Wir empfangen das Büssli am 8. April statt am 10. März - nur 4 Wochen zu spät. Was für eine Odyssee!

Während die Kosten immer noch einiges tiefer sind als bei einer Verschiffung nach Griechenland, war die Dauer nun etwa gleich lang. Rechnet man die Emotionen, die ständige Ungewissheit und das unfreiwillige Ausharren in diversen Städten dazu, ist es wohl mindestens Gleichstand. Jetzt fragt man sich, ob dies nicht vermeidbar gewesen wäre? Sicherlich waren wir zu gutgläubig und hätten von Anfang an auf einen klaren Vertrag pochen sollen. Aufgrund des Zeitdrucks haben wir diesen erst verspätet erhalten. Was die Dauer angeht, mussten wir uns auf die Experten der Transportfirma verlassen. Leider waren sie wieder und wieder nicht ganz aufrichtig und haben Dinge verschönert. Dies haben wir nicht erwartet, ist doch ein Freund von uns mit einem Managing Director dieser Firma befreundet.

Unsererseits haben wir die Zeit vor allem am Strand in Goa genossen und nebenbei vielerlei Dinge erledigt: Hochzeitsplanung, Ideensammlung für den zukünftigen Hof, Ordnung in die Fotosammlung der letzten 15 Jahre bringen und so weiter.

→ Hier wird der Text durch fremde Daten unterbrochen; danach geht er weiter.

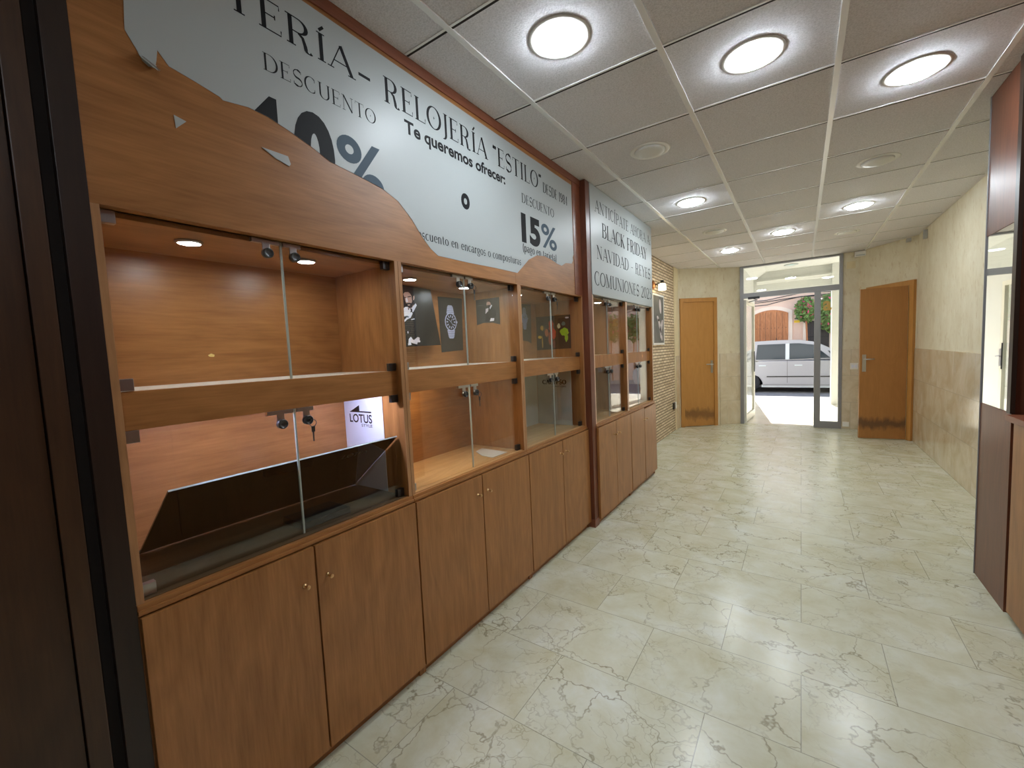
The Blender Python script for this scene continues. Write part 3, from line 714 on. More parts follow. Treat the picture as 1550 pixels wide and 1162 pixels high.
# fascia over the first run, up to the ceiling
bm = B(); box(bm, XF - .03, XF, .286, 1.9995, ZT, 2.485, .0008); fa = obj('fascia_board', bm, 'wood_h'); tag(fa, 'long brown board above the showcases under the torn banner, nearer length', 'panel', 'brown fascia boards above the showcases')
bm = B(); box(bm, XF - .03, XF, 2.0005, 2.868, ZT, 2.485, .0008); fb = obj('fascia_board', bm, 'wood_h'); tag(fb, 'brown board above the third showcase, carrying the right end of the torn banner', 'panel', 'brown fascia boards above the showcases')
bm = B(); box(bm, XF - .03, XF + .006, .286, 2.9, 2.485, CEIL, .001); cr = obj('crown_board', bm, 'wood_redh'); tag(cr, 'narrow reddish crown strip between torn banner and ceiling', 'trim')
bm = B(); box(bm, XF, XF + .003, 2.752, 2.868, ZT + .01, 2.485); es = obj('wood_strip', bm, 'wood_redh'); tag(es, 'upright reddish board strip beside the right end of the torn banner', 'trim')

# the torn banner
OUT = [(.385, 2.475), (.385, 2.194), (.381, 2.126), (.398, 2.095), (.409, 2.071), (.420, 2.064), (.432, 2.066), (.437, 2.085), (.441, 2.112), (.450, 2.10), (.462, 2.085), (.515, 2.075), (.572, 2.062), (.580, 2.056), (.645, 2.066), (.700, 2.062), (.766, 2.045), (.83, 2.025), (.897, 1.999),
       (1.026, 1.984), (1.11, 1.972), (1.185, 1.944), (1.25, 1.89), (1.306, 1.828), (1.35, 1.79), (1.392, 1.768), (1.6, 1.7685), (1.8, 1.773), (2.02, 1.774), (2.07, 1.81), (2.145, 1.865), (2.24, 1.905), (2.33, 1.915), (2.42, 1.908), (2.50, 1.893), (2.56, 1.889), (2.62, 1.915), (2.71, 1.925), (2.732, 1.945), (2.728, 1.97), (2.746, 1.992), (2.742, 2.3), (2.742, 2.458)]
bn = thing('shop_banner', 'torn white vinyl banner advertising jewellery and watch discounts, above the showcases', 'banner', (XF, 1.5, 1.77))
bm = B(); prism(bm, OUT, yz(XF), .0002, .0012); obj('vinyl_sheet', bm, 'vinyl', bn)
# curled lip at the torn lower left corner
bm = B()
for i in range(7):
    a0, a1 = i / 7 * 2.2, (i + 1) / 7 * 2.2
    c = lambda y, zz, a: (XF + .001 + .016 * (1 - math.cos(a)), y, zz - .016 * math.sin(a))
    q = [c(.400, 2.098 - .002 * i, a0), c(.436, 2.080 - .002 * i, a0), c(.434, 2.078 - .002 * i, a1), c(.406, 2.092 - .002 * i, a1)]
    bm.faces.new([bm.verts.new(p) for p in q])
obj('curled_flap', bm, 'vinyl', bn, True)
f2 = yz(XF + .0016)
def line(polys, m='ink', clip=True): letters('lettering', clip_all(polys, OUT) if clip else polys, f2, 0, m, bn)
line(serif_text('JOYERÍA', .440, 1.014, 2.320, .084, .045, .16, True))
line(serif_text('–', 1.03, 1.09, 2.320, .07, .1, .2))
line(serif_text('RELOJERÍA “ESTILO”', 1.145, 2.330, 2.306, .090, .04, .15, True), 'ink_soft' if 0 else 'ink')
line(serif_text('DESDE 1984', 2.345, 2.674, 2.302, .058, .04, .15))
line(serif_text('DESCUENTO', .697, 1.100, 2.197, .048, .035, .12, True))
line(serif_text('DESCUENTO', 2.095, 2.476, 2.178, .050, .04, .14, True))
line(sans_text('Te queremos ofrecer:', 1.240, 1.938, 2.228, .050, .030))
line(sans_text('o', 1.566, 1.628, 2.022, .092, .045))
line(sans_text('4', .600, .750, 1.895, .225, .02)); line(sans_text('0', .775, .915, 1.905, .215, .06))
line(sans_text('%', .925, 1.118, 1.925, .185, .02), 'ink_grey')
line(sans_text('15', 2.080, 2.290, 1.966, .146, .05)); line(sans_text('%', 2.305, 2.500, 1.972, .140, .015), 'ink_grey')
line(serif_text('descuento en encargos o composturas', 1.250, 2.062, 1.822, .040, .045, .13))
line(serif_text('(pago en tarjeta)', 2.085, 2.492, 1.905, .046, .05, .15))
for i, q in enumerate(([(.462, 1.969), (.488, 1.963), (.464, 1.937)], [(.674, 1.966), (.700, 1.966), (.750, 1.966), (.757, 1.945), (.752, 1.937), (.71, 1.948)])):
    bm = B(); prism(bm, q, yz(XF), .0002, .003 if i else .0015)
    tag(obj('vinyl_scrap', bm, 'vinyl'), ('small white triangular vinyl scrap left on the brown board, the left one', 'longer curled white vinyl scrap left on the brown board, the right one')[i], 'vinyl scrap', 'scraps of torn banner')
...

So geht es braungebrannt und gut gelaunt endlich nach Griechenland an die Kletterfelsen.

Da wir wieder in Europa sind, ist dies nun das Ende der eigentlichen Reise von der Schweiz nach Indien. Entsprechend wird es auch keine Blogbeiträge mehr geben und wir werden die letzten 2 Monate ganz ohne “Verpflichtungen” geniessen bevor wir nach Hause in die Schweiz kommen 😉 Vielen Dank für das Lesen und all die tollen Rückmeldungen, die uns immer sehr gefreut haben!